The art is to further break it down. In our platform, we use individual vote encryption. This means, a hacker with one successful hack can get only one vote. In a 12-hour election period he would have to do thousands of successful hacks to be able to move the needle. Even if he is successful in one or two hack, the duplicate data flow + random routing + cross checking + count checking plus audit trail would ensure that alarms would be raised.

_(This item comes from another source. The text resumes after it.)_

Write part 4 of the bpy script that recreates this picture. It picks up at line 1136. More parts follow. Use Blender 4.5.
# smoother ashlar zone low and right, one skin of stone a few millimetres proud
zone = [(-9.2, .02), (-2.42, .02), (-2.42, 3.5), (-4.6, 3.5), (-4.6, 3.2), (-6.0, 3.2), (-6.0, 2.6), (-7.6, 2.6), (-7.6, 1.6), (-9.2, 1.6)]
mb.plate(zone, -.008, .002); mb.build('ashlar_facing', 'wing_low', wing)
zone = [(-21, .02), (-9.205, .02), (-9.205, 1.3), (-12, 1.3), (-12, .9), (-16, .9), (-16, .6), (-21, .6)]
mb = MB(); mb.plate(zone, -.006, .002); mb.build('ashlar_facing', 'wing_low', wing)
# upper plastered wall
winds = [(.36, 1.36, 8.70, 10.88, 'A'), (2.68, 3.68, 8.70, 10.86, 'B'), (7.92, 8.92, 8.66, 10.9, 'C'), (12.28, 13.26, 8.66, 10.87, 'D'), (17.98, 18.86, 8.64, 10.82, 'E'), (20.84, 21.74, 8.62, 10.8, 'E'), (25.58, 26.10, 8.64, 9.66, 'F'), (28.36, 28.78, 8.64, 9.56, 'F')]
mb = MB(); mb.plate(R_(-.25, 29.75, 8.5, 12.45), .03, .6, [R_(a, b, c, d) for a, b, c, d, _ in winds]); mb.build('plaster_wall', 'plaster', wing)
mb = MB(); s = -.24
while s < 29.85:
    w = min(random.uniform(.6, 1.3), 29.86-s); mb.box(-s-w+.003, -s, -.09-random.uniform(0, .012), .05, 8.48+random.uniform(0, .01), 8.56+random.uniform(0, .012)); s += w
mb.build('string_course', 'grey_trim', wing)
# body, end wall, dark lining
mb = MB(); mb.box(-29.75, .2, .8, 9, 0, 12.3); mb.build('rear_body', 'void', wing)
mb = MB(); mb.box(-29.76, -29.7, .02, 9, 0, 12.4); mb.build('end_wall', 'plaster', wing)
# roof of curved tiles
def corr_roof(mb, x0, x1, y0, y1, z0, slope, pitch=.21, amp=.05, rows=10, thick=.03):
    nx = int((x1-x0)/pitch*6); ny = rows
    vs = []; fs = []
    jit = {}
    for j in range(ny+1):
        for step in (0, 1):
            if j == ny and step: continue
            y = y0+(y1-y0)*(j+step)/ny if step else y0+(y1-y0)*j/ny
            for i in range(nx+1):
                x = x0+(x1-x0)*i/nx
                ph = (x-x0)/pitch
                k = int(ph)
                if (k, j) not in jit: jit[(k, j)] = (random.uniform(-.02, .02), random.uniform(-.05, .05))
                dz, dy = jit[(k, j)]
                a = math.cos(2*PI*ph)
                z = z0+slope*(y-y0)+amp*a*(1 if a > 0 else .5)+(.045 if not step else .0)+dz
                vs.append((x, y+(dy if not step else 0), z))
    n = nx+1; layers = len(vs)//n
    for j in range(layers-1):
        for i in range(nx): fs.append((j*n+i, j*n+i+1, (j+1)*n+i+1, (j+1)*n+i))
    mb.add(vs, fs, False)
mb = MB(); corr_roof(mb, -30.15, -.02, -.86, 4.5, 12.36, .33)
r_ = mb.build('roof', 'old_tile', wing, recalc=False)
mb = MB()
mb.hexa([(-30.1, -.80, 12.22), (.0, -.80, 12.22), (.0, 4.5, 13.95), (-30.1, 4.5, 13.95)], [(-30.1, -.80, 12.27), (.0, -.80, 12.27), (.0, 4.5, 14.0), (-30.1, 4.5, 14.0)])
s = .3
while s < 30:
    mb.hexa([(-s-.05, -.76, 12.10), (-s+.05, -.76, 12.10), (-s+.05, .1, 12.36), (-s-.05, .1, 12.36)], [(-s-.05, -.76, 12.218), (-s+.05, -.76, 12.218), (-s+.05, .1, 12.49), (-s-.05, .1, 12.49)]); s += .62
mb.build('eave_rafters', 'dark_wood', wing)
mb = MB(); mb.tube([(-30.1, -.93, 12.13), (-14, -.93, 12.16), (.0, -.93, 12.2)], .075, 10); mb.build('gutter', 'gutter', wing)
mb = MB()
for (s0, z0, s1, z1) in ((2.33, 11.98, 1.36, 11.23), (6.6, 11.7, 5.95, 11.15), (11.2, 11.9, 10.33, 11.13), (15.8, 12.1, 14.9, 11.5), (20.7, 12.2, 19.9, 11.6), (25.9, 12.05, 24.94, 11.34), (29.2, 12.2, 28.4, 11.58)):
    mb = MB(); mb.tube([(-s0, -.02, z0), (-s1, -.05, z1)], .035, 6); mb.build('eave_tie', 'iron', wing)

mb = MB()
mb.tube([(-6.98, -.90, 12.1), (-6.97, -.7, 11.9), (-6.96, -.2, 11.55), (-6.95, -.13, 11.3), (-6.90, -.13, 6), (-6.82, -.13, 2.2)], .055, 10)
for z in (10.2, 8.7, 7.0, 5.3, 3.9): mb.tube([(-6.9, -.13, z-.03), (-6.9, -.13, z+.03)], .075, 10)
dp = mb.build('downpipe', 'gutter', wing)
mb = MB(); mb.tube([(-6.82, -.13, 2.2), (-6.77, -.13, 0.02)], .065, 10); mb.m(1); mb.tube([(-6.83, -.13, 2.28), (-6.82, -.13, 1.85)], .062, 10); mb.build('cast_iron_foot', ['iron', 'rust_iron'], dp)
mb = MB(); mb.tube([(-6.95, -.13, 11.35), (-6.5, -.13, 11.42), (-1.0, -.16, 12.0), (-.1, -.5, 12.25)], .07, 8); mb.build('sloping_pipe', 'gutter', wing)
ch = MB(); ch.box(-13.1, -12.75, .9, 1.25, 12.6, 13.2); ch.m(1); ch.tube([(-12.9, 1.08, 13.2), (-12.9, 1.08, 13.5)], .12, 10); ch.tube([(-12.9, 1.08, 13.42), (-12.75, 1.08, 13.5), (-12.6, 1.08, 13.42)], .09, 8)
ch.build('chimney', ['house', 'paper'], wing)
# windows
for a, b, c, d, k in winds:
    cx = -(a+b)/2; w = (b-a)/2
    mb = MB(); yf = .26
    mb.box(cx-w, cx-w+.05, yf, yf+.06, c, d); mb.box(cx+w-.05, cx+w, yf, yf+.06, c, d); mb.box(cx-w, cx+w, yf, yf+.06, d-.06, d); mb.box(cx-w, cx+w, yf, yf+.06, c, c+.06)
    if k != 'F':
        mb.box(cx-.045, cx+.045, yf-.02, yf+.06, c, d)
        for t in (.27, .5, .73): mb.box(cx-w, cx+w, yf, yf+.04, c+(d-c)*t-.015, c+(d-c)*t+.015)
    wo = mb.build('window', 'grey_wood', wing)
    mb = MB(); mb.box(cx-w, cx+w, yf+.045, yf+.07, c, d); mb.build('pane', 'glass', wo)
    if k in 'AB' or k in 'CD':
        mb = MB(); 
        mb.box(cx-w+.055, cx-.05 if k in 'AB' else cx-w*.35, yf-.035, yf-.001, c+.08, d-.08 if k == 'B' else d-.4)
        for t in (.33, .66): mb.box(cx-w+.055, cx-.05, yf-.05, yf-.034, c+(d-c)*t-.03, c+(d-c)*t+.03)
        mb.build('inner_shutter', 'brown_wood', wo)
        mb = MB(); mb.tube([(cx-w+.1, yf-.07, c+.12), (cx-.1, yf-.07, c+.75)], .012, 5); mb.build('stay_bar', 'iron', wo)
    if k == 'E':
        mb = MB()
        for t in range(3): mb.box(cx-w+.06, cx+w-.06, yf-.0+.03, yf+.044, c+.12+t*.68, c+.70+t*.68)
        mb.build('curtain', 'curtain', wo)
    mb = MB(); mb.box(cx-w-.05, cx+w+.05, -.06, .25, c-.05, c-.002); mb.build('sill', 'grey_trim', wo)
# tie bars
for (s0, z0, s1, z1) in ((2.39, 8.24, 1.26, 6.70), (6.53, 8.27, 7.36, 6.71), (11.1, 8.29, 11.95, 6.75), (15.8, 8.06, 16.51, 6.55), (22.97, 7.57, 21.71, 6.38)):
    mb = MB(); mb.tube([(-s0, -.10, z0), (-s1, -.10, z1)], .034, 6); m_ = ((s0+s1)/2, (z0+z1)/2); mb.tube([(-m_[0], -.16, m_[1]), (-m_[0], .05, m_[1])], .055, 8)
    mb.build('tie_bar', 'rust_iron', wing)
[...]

And this is after he is able to penetrate several fire walls, decrypt the encryption, is able to encrypt it again. The system apart from having individual vote encryption also has end to end encryption which include the equipment level encryption, encryption during transmission and storage level encryption. Also the mother storage is offline and hence remote hacking is not possible.
Risk is a factor of time
Also note, the duration of mobile voting is just one day against several months in case of offline voting. This means, the hacker has to do all the hacking is those 12 hours. The limited time substantially reduces the risk of hacking. Unlike stock exchanges, banks, ATC, power systems which are always on, the voting systems are on for only few hours. It would be very difficult for a hacker to understand the system and do substantial hacking in that 12 hours.
Conclusion
Hacking is a risk that can be mitigated with proper preparation and use of technology. Hacking is not an unmanageable risk because of which mobile voting should be rejected. Mankind is too invested in internet now to raise hacking as an argument against voting. If hacking was such a risk, many critical activities which can put human lives at risk of hacking would not have moved to networked world. Mobile voting is an eventuality that is destined to happen. These arguments can delay the timelines but cannot change the destiny.